Plugging in the current observed CAPE of about 33ii into the regressions shows that it is signaling low expected returns. For example, using the 10-year regression equation we have:
-0.52% (33) + 19.26% = 2.10%
After inflation, a nominal return of about 2% would probably equate to a near-zero, or even negative, average real return over the coming 10 years.
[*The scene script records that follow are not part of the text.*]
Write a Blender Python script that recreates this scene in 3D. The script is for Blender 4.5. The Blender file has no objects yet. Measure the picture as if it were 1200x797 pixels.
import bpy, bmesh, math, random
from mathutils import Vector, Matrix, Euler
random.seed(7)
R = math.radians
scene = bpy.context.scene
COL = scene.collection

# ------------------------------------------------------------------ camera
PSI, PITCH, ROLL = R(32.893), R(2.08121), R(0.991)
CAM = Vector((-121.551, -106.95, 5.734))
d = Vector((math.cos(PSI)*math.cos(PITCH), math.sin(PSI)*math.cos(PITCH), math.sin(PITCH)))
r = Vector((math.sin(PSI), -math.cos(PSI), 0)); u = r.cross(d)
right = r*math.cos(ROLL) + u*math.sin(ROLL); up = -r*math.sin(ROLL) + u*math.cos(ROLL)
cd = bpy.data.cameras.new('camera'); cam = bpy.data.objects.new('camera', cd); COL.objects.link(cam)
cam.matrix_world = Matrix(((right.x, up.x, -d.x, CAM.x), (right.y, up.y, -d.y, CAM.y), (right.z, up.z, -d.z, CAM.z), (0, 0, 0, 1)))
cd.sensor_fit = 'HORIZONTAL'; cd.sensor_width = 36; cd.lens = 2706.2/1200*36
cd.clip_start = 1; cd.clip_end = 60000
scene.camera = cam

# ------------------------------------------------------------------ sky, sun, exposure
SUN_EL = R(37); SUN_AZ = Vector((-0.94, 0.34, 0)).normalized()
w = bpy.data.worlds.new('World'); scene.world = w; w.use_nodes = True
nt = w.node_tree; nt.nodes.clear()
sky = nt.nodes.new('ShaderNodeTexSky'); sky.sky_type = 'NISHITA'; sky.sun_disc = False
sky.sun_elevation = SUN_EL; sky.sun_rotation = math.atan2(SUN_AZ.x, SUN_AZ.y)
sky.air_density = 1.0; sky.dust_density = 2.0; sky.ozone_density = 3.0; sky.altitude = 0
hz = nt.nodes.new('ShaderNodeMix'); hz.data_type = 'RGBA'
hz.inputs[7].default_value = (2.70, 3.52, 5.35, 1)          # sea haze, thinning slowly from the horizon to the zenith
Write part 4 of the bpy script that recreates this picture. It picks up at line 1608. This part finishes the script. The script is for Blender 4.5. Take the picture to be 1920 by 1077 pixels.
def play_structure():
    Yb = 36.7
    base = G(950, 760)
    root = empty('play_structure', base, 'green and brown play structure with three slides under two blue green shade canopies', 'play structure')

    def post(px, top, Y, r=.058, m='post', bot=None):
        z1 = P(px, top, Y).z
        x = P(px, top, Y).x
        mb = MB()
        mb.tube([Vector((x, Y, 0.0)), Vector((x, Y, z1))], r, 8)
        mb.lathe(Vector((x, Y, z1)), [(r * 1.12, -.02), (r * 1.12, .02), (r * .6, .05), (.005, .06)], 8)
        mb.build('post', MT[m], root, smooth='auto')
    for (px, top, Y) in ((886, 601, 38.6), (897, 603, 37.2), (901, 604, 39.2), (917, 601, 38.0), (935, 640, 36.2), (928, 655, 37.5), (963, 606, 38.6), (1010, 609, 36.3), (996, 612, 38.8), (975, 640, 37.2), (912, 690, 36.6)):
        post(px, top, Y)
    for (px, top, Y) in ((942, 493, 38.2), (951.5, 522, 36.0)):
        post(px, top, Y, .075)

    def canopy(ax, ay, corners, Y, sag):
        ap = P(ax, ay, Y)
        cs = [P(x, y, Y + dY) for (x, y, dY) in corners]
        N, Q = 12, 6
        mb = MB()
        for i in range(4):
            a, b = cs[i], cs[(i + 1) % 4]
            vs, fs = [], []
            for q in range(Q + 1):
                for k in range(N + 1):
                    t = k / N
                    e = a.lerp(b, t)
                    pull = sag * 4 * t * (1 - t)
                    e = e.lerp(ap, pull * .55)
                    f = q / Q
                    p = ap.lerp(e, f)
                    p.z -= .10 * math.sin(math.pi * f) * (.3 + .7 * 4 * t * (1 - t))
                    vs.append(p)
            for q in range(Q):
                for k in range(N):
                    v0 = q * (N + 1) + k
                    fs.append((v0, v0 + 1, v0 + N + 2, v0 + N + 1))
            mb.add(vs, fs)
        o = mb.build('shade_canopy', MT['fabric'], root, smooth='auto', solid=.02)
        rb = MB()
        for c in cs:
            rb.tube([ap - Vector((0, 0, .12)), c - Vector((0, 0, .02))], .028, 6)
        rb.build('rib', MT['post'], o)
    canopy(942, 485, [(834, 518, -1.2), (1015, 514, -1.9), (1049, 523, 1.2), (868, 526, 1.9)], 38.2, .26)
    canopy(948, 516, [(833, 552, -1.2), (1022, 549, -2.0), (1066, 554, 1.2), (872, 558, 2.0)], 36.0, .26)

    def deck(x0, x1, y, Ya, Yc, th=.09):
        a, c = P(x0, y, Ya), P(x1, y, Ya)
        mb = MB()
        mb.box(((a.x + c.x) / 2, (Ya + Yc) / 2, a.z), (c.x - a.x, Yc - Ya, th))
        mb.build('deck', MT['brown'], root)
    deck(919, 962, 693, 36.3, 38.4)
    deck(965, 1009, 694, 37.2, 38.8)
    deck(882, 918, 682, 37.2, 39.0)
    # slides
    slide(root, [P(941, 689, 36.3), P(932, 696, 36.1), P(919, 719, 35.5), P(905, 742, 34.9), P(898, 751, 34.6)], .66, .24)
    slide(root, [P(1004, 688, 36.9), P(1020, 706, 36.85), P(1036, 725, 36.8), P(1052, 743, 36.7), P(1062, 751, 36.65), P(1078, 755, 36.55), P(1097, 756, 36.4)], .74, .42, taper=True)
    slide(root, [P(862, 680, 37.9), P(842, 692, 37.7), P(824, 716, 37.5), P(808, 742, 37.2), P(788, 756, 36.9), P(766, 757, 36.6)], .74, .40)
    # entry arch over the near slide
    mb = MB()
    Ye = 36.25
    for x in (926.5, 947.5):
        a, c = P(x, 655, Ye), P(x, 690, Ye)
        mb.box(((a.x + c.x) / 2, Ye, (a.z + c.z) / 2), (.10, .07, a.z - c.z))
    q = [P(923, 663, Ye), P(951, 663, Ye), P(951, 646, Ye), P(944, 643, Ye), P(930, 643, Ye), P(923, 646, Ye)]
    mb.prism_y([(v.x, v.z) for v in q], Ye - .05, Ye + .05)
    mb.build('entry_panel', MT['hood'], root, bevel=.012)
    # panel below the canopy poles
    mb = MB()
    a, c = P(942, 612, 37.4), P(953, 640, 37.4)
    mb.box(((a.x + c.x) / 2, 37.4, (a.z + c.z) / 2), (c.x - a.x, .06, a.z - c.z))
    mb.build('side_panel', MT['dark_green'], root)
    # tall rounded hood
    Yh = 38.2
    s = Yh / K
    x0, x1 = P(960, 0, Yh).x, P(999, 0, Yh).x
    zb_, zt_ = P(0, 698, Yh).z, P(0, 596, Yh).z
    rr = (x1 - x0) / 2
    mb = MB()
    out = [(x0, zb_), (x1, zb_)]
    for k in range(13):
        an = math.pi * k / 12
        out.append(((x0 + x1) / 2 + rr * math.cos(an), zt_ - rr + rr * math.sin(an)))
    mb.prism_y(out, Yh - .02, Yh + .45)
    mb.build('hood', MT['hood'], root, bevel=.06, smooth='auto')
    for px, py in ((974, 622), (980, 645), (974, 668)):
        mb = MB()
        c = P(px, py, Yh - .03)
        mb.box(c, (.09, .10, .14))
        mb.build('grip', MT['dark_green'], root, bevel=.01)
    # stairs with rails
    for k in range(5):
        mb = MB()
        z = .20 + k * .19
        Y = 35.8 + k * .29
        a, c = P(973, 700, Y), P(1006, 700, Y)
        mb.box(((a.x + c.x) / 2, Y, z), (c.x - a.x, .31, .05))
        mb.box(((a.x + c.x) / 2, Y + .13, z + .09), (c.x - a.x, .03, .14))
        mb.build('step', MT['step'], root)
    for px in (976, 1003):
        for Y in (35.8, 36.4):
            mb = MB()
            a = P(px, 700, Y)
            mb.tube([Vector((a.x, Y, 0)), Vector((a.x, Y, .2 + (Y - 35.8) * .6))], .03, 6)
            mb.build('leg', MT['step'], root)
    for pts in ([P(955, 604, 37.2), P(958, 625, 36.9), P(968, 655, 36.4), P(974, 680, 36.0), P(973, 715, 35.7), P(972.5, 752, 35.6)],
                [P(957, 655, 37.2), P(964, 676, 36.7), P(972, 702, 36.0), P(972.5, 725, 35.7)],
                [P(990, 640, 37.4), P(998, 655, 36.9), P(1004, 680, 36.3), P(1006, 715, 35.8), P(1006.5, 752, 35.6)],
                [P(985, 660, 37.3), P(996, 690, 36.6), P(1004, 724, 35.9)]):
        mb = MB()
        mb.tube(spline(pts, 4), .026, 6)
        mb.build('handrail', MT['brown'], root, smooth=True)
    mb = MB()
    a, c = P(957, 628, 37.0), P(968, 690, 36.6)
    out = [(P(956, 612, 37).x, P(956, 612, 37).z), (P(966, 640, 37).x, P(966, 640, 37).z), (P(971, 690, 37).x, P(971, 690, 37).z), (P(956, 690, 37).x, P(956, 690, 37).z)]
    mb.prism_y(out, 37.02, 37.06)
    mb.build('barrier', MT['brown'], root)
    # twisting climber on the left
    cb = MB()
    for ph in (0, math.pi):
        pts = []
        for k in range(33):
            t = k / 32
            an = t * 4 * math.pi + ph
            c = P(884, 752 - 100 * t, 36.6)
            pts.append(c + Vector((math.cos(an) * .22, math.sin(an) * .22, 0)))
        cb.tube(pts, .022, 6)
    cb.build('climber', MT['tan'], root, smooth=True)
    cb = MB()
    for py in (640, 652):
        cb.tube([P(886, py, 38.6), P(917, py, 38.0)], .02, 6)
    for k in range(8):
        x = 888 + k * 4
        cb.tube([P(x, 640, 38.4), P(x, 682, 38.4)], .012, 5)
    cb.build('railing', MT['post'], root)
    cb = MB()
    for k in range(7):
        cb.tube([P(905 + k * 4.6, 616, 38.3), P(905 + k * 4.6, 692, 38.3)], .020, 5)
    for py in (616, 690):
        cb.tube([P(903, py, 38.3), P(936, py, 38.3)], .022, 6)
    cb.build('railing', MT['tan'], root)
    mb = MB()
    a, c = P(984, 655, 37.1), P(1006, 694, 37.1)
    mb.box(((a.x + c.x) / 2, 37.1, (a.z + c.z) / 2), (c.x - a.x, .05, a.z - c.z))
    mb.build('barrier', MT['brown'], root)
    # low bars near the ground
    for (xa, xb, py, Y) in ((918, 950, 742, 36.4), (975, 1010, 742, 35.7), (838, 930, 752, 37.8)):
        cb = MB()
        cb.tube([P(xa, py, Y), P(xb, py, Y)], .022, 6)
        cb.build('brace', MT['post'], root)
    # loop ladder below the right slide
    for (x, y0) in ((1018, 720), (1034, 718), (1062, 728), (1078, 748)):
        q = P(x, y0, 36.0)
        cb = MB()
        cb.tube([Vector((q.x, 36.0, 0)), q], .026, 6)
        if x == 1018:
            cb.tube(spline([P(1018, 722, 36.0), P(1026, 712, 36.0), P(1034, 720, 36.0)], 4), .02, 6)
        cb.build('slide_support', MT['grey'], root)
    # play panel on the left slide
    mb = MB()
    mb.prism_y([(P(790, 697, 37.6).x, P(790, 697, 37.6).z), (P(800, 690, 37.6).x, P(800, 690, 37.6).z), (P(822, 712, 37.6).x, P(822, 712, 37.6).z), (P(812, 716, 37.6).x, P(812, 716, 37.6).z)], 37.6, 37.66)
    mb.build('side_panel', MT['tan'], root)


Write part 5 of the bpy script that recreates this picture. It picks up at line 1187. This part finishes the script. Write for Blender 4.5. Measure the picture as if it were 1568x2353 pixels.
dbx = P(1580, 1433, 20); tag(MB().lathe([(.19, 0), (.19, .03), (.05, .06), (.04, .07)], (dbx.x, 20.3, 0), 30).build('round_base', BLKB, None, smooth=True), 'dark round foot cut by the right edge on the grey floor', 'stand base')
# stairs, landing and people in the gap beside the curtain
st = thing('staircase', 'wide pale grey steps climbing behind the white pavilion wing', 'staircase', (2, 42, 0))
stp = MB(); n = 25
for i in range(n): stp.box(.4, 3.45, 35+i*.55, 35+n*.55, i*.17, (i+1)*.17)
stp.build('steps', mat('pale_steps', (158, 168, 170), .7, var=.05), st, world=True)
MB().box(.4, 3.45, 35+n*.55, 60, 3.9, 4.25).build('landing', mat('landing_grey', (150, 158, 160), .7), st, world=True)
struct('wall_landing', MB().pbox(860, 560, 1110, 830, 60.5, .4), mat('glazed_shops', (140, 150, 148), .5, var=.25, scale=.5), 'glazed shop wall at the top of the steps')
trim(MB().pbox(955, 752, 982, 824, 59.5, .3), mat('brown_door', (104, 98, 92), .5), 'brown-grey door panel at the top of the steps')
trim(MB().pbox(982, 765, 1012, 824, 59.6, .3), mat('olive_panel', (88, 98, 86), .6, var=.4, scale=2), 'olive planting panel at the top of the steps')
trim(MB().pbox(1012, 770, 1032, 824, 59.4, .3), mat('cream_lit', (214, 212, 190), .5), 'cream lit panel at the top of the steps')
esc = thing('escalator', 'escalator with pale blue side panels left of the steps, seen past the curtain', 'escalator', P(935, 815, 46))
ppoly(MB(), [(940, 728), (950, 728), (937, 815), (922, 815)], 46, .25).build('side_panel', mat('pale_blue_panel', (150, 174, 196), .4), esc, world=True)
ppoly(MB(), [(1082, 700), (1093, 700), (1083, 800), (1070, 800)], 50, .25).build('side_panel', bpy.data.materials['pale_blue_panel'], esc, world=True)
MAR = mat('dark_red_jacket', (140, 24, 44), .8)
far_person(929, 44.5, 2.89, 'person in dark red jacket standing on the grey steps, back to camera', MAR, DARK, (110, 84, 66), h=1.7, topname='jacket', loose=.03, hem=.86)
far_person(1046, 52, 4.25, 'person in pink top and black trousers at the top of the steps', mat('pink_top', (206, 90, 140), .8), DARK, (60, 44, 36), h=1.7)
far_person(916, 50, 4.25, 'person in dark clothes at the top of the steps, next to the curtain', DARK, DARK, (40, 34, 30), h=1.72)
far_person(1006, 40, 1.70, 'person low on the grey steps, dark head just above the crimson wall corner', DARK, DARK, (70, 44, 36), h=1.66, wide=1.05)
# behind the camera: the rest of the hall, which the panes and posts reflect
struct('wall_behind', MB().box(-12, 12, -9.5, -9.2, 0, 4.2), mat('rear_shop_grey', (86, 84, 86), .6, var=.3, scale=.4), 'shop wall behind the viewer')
Nonetheless, backward-looking data may currently be less representative of the future than before. On the positive side for U.S. corporate profits, tax cuts have juiced earnings. But an important question is whether earnings can remain elevated relative to the economy, or whether they have peaked. There is also significant uncertainty about the outlook for global trade, and the prospect that U.S. monetary policy may work at odds with fiscal policy. Therefore, market participants may benefit from incorporating a wide degree of variability into their capital market return expectations. “Moderation” is probably a good word to bear in mind when considering reasonable expectations for U.S. stocks, while granting plenty of room for both downside and upside surprises.